To get to the front door I had to traipse through the flower beds along the front of the house (in bare feet!) with nothing but my makeshift torch to light the way.  Hardwood mulch is no gentler on bare feet than pea pebbles, and I don’t even want to know what might have been living in it.  I vowed to myself at that moment that I would take a hot shower if I ever made it back inside my house again. 

I made my way through the beds, trying to keep low enough behind the bushes that the Joneses couldn’t see me running around in my underwear.  I didn’t think they would confuse me with a peeping tom, but I didn’t want to take any chances just the same. 

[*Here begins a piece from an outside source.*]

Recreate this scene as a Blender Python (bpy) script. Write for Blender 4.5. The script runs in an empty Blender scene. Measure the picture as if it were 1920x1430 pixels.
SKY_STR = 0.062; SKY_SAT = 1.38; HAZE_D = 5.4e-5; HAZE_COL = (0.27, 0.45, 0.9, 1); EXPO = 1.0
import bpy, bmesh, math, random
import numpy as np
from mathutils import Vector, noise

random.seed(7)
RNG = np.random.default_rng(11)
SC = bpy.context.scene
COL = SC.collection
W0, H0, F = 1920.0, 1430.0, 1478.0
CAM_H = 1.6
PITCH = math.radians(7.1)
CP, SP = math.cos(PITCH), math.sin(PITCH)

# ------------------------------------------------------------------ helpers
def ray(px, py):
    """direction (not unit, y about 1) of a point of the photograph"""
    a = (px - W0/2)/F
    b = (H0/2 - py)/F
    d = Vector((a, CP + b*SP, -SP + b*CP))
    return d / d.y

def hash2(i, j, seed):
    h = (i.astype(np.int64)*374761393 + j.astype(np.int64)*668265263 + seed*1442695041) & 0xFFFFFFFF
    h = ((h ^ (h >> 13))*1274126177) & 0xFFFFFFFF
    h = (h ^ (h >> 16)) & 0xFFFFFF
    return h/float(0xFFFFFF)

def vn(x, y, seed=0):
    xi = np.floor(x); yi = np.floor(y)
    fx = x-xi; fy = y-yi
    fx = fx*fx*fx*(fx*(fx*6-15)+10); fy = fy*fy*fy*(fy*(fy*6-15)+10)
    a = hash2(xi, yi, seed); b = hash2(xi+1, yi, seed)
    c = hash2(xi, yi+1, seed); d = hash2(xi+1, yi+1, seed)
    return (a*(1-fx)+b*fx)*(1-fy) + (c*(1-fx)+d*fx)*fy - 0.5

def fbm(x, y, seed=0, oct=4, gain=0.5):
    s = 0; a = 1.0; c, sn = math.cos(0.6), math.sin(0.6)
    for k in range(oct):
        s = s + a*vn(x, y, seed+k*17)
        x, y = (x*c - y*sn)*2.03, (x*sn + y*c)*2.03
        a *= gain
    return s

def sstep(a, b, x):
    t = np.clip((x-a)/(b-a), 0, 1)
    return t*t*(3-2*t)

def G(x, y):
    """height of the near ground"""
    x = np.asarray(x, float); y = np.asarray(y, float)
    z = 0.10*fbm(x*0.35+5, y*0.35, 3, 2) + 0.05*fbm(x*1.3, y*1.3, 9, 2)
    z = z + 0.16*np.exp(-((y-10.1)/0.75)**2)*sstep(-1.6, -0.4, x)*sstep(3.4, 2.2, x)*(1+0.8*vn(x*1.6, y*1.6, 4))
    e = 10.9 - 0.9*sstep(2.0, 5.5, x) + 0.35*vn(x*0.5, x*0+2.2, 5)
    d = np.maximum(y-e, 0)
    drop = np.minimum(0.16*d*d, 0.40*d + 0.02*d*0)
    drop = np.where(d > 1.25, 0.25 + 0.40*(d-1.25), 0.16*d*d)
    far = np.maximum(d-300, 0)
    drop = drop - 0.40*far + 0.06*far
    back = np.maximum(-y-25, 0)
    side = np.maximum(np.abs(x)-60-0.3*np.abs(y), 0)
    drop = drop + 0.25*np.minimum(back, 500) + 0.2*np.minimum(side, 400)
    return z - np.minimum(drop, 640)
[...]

Once I reached the front porch I had no choice but to run up the stairs, risking a momentary flashing of my emergency underwear (the ones reserved for the day before laundry day or other such emergencies) I only had one other pair clean, and I was saving those specifically for the morning.  The porch light was off, but every light inside the house was on, so I could see my way clearly to the door.  I gripped the doorknob and gave a quick turn, preparing myself mentally in the event that my children had actually done as they were told and locked the doors as they were leaving. 

Thankfully, they hadn’t. 

I’m not sure if I should scold them for leaving a door unlocked or give them a bonus in next week’s allowance! 

I didn’t waste any time in locking the door behind me and running to let the dogs in the back door.  I armed the alarms, the laser motion sensors, and the outdoor cameras and locked myself in my room with all four dogs.  I will likely get little sleep tonight between the constant licking and the chewing.  I can only hope the grandpuppy sticks to his toys and not my shoes!